One thing is clear to analysts: Keroche faces a daunting task against sector leader, East Africa Breweries Limited (EABL). The new kid on the block will have to contend with one of the best organized distribution networks in the country and the powerful brand recognition from a company that has been operating in Kenya for over 80 years.
According to press reports, Keroche will start producing its beers by September 2008. Keroche have been in the alcohol business for over ten years now and, in the process, have faced some big challenges, including a major tax case against the Kenya Revenue Authority (KRA) for a KES1bn tax claim. Keroche Breweries won the case, but the KRA is appealing the decision at the Court of Appeal. For EABL, the entry of Keroche is another irritant for the battle hardened brewery that is currently facing accusations from members of the Kenyan Parliament that its newest product in the market, non-alcoholic drink Alvaro, actually contains alcohol.
In an all-out advertising war, Keroche would struggle to match EABL, which reportedly has a war chest of over KES350m. But by aiming at the low end of the market, Keroche might just chip at EABL’s market share. However, EABL is not going to take it lying low and a bitter war, including massive co-operate espionage, is not far fetched.

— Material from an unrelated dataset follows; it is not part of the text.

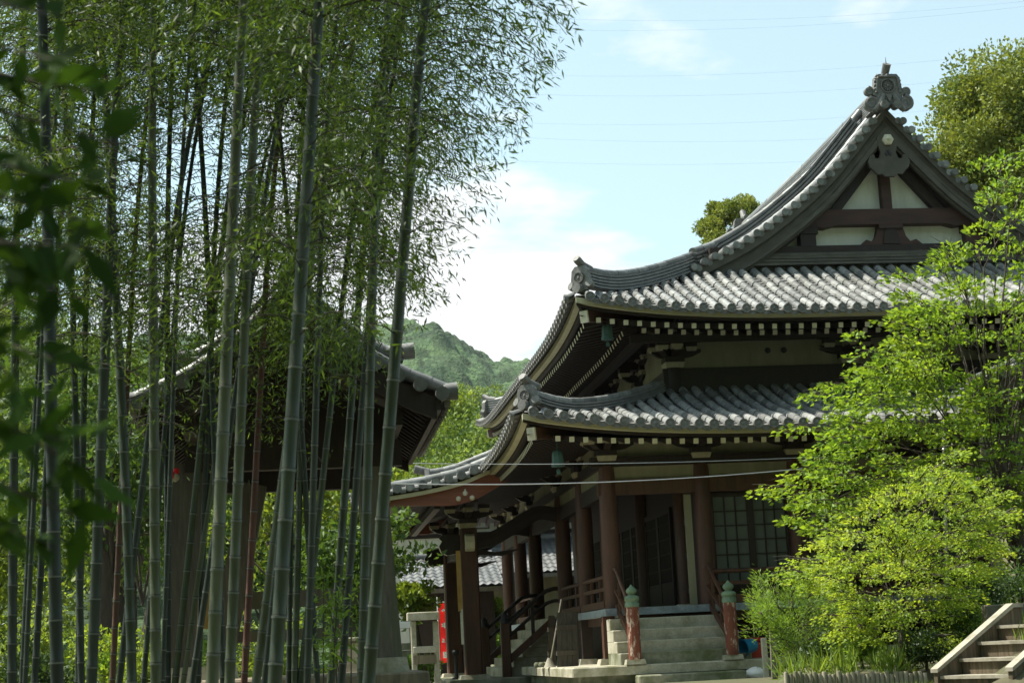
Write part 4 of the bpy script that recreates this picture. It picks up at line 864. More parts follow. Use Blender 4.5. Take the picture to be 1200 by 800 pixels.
for k in (1, -1):
    for y in np.arange(18.6, 23.5, .27): rf.bar((PX-k*(PW-.03), y, P3(0)-.08), (PX-k*.1, y, P3(1.5)-.12), .07, .08)
    rf.bar((PX-k*(PW-.0), 18.32, P3(0)-.09), (PX-k*(PW-.0), 23.62, P3(0)-.09), .06, .12)
tag(rf.build('rafter', ['wood_dark'], pv), kind='stuff')
mb = MB(); mb.box(PX-1.25, PX+1.25, 19.9, 20.05, 2.2, 2.5); mb.box(PX-1.25, PX+1.25, 22.5, 22.65, 2.2, 2.5); mb.box(PX-1.2, PX-1.06, 18.6, 23.4, 2.5, 2.68); mb.box(PX+1.06, PX+1.2, 18.6, 23.4, 2.5, 2.68); mb.build('roof_beams', ['wood_dark'], pv)
mb = MB(); mb.prism([(-1.2, 2.5), (1.2, 2.5), (1.2, 2.82), (.55, 3.15), (0, 3.65), (-.55, 3.15), (-1.2, 2.82)], (PX, 19.9, 0), (1,0,0), (0,0,1), (0,.08,0)); mb.build('gable_board', ['wood_dark'], pv); mb = MB(); mb.prism([(-1.2, 2.5), (1.2, 2.5), (1.2, 2.82), (.55, 3.15), (0, 3.65), (-.55, 3.15), (-1.2, 2.82)], (PX, 22.55, 0), (1,0,0), (0,0,1), (0,.08,0)); mb.build('gable_board', ['wood_dark'], pv)
for x, y, dx in ((.94, 20.0, -.12), (1.02, 22.6, -.12), (-1.42, 20.0, .14), (-1.1, 22.6, .5)):
    mb = MB(); a = np.array((x, y, -.02)); b = np.array((x+dx, y+(.08 if y < 21 else -.08), 2.3)); mb.bar(a, b, .33, .30, 0, up=(0,1,0)); p = mb.build('post', ['greywood' if x > .9 and y < 21 else 'old_plank'], pv)
    b_ = MB(); b_.box(x-.24, x+.24, y-.24, y+.24, -.18, 0, 0, .03); b_.build('base_stone', ['stone'], p)
mb = MB(); mb.cbox(-2.0, 1.38, 19.45, 23.2, GZ, -.17, 0, .02); mb.build('stone_base', ['dirtystone'], pv)
mb = MB(); mb.box(-1.2, 1.0, 22.62, 22.68, .70, .92); mb.build('rail_board', ['greywood'], pv)
mb = MB(); mb.box(-1.2, 1.0, 22.60, 22.66, .28, .42); mb.build('rail_board', ['greywood'], pv)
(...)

With its marketing prowess, and having hounded out a much stronger competitor in SABMiller, EABL should be well placed to ward off major competition from Keroche. However, Keroche has turned out to be surprisingly resilient against its largest competitor and all indications show that it has done its research well and knows what it will do to compete against EABL. The plant it has set up in Naivasha – according to Keroche, a KES1bn investment is beyond doubt a formidable achievement by an indigenous Kenyan business.
Apart from Keroche, EABL also has to contend with competition from the Kenya Wine Agencies Ltd (KWAL) whose line of products, wines and spirits commands a strong market share. Viceroy, a brandy marketed by KWAL has been giving EABL’s Richot a run for its money and is preferred by many brandy drinkers in the Kenyan market. A public listed company, EABL has been trading at an average of KES183 at the Nairobi Stock Exchange.
What is clear, however, is that both consumers and advertisers will be having some good times with the entry of Keroche into the beer market.